Known for hosting “hot field” conferences for
top scientists and post-docs, symposia on timely, scientific
issues, including human rights for professionals abroad, and,
increasingly for its popular “e briefings” for
journalists, the Academy also continues to act as convener
of special discipline sections, including career mentoring
and interviewing -- a focus that has resulted in a surge of
membership (23,000 members in 150 countries) and a growing
success on the part of area universities to recruit graduate
and post doc students. The Academy also maintains its long-standing
commitment to offer summer internships to top-level metropolitan
area high school students in the sciences and engineering to
work in the laboratories of leading scientists, and to host
the well regarded NYC Science and Engineering Fair.
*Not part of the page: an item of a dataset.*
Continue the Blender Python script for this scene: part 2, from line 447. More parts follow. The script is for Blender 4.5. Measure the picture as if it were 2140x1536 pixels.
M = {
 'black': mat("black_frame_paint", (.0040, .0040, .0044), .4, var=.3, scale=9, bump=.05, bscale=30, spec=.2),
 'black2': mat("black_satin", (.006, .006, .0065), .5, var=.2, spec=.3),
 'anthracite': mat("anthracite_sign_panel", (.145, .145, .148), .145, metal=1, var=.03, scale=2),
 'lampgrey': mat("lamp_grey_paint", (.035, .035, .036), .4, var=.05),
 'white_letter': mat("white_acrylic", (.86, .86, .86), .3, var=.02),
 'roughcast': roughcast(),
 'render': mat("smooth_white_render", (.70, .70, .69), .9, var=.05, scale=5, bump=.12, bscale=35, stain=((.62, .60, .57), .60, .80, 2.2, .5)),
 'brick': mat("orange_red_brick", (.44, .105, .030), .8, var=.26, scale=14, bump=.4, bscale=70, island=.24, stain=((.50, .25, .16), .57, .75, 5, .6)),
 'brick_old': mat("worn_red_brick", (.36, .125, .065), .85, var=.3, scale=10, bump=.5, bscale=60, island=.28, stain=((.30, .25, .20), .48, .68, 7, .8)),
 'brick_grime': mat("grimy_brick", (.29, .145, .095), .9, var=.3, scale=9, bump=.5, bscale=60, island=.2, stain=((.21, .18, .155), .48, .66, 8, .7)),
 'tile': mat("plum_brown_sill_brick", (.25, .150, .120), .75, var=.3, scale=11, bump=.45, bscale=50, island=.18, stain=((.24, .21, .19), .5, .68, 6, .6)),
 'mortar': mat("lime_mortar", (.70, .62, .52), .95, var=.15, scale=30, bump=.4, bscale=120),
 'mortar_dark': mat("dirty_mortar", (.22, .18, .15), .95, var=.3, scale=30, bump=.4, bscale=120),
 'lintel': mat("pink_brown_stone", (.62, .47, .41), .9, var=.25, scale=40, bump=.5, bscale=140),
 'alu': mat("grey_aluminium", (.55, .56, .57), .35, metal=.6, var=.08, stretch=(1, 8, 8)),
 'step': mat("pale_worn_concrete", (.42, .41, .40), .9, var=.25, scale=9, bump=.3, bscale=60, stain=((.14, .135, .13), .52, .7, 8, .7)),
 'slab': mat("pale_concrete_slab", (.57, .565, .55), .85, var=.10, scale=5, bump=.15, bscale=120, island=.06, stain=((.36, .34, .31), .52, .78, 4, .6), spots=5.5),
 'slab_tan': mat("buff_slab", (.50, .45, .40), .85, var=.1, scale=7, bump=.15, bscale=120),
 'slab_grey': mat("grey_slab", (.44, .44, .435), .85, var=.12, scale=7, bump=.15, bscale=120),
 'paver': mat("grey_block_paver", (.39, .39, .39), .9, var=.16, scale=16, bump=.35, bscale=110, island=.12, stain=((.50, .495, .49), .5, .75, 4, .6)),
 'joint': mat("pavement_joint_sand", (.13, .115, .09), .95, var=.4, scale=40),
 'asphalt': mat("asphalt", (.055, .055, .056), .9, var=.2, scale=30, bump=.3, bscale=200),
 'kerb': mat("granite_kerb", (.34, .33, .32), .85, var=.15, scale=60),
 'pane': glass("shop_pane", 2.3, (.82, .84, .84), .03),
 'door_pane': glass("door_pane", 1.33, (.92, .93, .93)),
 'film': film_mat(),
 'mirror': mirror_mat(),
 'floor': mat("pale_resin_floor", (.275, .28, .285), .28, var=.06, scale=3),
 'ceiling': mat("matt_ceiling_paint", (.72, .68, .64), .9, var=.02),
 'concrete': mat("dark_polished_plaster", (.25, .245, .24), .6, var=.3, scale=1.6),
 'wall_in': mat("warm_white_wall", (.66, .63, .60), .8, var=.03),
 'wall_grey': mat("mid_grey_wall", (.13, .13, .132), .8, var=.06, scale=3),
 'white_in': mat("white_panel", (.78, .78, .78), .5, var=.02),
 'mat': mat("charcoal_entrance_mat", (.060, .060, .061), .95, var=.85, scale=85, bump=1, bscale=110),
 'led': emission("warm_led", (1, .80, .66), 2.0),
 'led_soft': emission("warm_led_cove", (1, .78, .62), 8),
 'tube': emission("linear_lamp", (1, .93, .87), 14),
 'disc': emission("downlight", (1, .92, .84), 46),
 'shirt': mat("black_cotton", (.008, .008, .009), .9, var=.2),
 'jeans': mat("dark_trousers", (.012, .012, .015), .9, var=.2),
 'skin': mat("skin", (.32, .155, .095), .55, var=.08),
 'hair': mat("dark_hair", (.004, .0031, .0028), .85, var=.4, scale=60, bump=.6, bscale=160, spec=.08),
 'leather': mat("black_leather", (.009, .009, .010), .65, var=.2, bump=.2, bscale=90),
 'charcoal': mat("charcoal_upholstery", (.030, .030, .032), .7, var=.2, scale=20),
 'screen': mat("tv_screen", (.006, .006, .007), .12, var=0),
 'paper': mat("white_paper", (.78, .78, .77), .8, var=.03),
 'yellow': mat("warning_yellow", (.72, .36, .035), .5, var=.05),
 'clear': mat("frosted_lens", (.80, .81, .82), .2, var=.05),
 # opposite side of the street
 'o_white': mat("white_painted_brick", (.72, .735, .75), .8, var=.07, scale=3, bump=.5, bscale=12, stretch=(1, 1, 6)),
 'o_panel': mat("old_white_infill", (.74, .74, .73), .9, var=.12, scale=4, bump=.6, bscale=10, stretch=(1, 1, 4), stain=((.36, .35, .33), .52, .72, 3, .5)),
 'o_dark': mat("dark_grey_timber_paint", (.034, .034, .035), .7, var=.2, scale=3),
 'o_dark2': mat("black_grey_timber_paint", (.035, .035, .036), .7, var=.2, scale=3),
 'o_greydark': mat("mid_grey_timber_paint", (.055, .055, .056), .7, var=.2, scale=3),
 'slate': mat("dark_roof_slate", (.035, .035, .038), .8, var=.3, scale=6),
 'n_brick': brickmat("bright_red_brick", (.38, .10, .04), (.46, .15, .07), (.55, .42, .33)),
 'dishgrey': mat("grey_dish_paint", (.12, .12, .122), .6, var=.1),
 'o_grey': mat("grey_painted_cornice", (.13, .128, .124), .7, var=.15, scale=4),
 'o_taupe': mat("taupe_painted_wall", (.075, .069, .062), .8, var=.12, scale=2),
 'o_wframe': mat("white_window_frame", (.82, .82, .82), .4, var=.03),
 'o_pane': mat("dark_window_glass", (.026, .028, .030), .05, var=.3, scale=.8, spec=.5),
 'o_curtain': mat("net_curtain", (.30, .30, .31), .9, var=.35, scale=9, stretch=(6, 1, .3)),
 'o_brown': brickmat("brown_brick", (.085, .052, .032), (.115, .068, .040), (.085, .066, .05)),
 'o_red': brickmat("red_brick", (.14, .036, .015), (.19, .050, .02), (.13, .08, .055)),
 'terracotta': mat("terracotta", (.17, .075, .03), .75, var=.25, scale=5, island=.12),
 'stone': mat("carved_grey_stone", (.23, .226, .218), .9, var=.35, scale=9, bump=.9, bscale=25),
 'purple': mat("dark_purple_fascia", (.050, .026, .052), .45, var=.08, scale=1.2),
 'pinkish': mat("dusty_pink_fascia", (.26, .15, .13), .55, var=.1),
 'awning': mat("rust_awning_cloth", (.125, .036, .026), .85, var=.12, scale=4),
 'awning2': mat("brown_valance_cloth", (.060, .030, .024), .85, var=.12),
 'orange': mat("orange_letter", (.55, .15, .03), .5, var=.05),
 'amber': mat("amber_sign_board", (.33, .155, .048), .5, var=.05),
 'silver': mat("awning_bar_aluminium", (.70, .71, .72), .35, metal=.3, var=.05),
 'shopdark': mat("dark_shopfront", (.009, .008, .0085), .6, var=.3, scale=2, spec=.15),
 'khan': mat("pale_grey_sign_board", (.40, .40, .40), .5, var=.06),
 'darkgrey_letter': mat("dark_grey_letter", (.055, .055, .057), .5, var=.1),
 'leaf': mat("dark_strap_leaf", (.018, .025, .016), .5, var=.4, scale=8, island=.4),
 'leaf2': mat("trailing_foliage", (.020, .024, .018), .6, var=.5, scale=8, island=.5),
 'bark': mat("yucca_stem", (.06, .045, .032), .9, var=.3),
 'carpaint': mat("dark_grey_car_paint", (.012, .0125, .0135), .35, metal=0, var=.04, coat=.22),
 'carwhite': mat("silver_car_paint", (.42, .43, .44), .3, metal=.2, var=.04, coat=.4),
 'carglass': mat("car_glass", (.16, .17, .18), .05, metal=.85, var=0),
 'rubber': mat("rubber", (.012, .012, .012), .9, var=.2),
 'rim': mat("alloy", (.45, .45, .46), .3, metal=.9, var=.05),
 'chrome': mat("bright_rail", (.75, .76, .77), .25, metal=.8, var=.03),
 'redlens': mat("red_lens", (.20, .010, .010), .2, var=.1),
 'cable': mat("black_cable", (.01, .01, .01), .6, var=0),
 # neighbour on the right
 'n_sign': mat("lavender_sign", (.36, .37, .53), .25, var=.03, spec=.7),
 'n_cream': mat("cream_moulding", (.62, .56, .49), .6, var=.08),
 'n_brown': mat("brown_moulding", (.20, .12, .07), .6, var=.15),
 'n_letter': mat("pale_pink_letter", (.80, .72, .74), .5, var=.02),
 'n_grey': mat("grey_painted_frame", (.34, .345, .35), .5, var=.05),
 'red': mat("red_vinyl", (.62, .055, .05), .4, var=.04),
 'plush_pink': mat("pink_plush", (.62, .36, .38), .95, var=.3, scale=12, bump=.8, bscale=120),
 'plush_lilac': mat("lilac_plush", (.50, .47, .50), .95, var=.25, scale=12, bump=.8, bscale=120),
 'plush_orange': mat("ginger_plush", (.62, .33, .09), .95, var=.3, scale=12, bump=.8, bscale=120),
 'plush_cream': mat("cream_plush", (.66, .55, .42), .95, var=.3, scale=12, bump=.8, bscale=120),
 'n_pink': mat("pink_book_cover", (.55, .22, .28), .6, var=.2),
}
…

But what
of those students in their junior year of high school who might
be persuaded to think about a career in science or in science
education? Ellis Rubinstein hopes that The Nobel Prize Essay
Contest will prove inspirational.
Seeing out his visitors,
the busy president cannot resist a turning into a reception
area where he has set up The Nobel Prize Education Games,
an interactive science literacy series NYAS administers on
its website at Nobelprize.org. One senses that if this cool,
smart master of many disciplines had a free moment, he’d
sit down to play. His own unusual career path, he notes,
was sparked by reaching for knowledge that he thought was
out of his range but that challenged him to learn.